How easy it is for companies to look like they are tech companies, when they have very little tech.

in #technologylast year



Saw this company on Shark Tank, where it got 2 million dollars invested and checking Google, it looks like it’s raised 1.5-4 million since the show.

Numilk is a kiosk machine which makes milk fresh from almonds or oats. It can also add things a user requests, such as chocolate or vanilla.


  1. Taste
    Fresh almond milk does taste noticeably different from almond milk found in most stores.
    Reason is the almond juice and the what’s mixed into the milk don’t stay the same when stored. Basically just gravity and can damage the almond juice.
    It sounds like it’d be a minor thing, but tastes noticeably different.
  2. Store space
    Grocery stores are really limited on freezer/fridge space and most retailers just sell the space to brands, versus buying the product.
    The benefit to this kiosk is if people had milk made in the store and some put pre made for customers, it’d mean less fridge space needed.
    This also could save money, because smaller energy costs.
  3. Customization
    Even on little things, people do like things being customized for them and if that’s allowing people to say how much chocolate or whatever, it can work.

So is this a good idea?

Yes, really good and easy to see a benefit.

The problem?

This isn’t difficult technology to redo and they’ve raised millions as a tech company.

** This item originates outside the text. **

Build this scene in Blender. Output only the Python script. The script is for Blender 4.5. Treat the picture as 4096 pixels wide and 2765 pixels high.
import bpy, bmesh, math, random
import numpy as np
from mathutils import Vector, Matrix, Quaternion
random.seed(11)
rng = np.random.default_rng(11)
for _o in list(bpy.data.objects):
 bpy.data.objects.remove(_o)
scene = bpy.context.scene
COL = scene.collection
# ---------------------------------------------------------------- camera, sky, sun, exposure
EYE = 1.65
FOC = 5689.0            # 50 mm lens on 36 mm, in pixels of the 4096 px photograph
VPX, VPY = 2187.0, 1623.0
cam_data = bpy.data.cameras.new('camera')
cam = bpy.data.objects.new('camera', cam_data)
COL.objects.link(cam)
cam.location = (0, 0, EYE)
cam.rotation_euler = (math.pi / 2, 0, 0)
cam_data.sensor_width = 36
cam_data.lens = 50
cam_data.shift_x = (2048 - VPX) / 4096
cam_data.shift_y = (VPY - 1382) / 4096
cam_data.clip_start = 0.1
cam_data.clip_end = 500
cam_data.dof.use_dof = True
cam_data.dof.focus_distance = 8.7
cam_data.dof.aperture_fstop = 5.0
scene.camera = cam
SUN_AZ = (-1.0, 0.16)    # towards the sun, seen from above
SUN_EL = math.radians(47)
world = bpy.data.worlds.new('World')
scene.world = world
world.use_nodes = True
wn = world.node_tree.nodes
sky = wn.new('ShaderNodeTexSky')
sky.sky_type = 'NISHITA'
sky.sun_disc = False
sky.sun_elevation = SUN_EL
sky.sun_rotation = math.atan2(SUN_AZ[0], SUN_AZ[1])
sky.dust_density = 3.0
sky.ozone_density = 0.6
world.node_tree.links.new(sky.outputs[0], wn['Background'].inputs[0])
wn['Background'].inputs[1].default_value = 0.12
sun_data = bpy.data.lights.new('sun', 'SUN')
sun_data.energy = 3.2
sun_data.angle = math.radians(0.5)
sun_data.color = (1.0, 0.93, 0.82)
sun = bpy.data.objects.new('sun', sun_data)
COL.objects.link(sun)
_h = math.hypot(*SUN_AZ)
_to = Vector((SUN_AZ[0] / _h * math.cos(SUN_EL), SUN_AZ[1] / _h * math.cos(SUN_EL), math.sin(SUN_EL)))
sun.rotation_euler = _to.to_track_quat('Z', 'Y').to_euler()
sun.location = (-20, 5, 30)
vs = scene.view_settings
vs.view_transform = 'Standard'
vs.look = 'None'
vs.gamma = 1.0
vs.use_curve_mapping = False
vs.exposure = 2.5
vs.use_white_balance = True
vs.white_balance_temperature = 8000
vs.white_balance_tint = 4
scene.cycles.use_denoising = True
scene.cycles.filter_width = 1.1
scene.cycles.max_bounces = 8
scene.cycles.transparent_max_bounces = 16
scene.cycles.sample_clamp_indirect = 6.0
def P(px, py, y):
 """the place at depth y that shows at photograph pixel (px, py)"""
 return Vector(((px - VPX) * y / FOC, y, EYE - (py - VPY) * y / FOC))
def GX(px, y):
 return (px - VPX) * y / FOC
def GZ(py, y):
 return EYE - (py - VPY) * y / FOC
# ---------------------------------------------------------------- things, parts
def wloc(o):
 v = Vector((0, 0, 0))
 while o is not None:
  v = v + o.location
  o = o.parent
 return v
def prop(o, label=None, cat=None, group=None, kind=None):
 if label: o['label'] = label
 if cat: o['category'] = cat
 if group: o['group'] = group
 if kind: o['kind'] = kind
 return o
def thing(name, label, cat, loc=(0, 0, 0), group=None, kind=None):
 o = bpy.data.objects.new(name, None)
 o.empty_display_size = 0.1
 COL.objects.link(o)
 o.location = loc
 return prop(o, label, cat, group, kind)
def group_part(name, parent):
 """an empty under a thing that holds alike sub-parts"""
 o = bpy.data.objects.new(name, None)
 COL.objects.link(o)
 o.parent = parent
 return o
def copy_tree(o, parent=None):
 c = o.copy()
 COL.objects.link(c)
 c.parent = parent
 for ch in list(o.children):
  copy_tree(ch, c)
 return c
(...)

Watched a video on how to make almond milk from scratch and it’s a really simple process.

Soak almonds in bowl of water.
Blend almonds in blender.
Pour into container, with cloth to filter chunks.

Basically this company and product is a kiosk that has a blender, a filter, an ability to pour in mixes and a supply of oats/almonds that were pre soaked.

Checked Google Patents and found the company really had limited IP, where there’s really nothing protecting this idea.

So was this a bad investment?

No, because it’s a good idea that can work if branded right.

The only issue is it’s not very unique and if it gained popularity, there’d be a ton of knockoffs pretty fast.

Which that’s sort of the pro and the con to labeling something as a tech company.

Even if the idea doesn’t have a very complex science or tech behind it, the surge of money can be a big deal in getting it around first.

The problem though is investors pump 20 million into a concept a good presentation made them think was unique, wasn’t unique and others copied it fast.

I still think this could be really successful, but sort of amusing how things get presented more technical over they are.


This happens often. People sell sizzle, what we see and hear. A good pitch has sold a huge amount of snake oil and weight loss products. The idea may not be unique, but when pitched to the right people at the right time, the fast influx of cash can be a tipping point to success.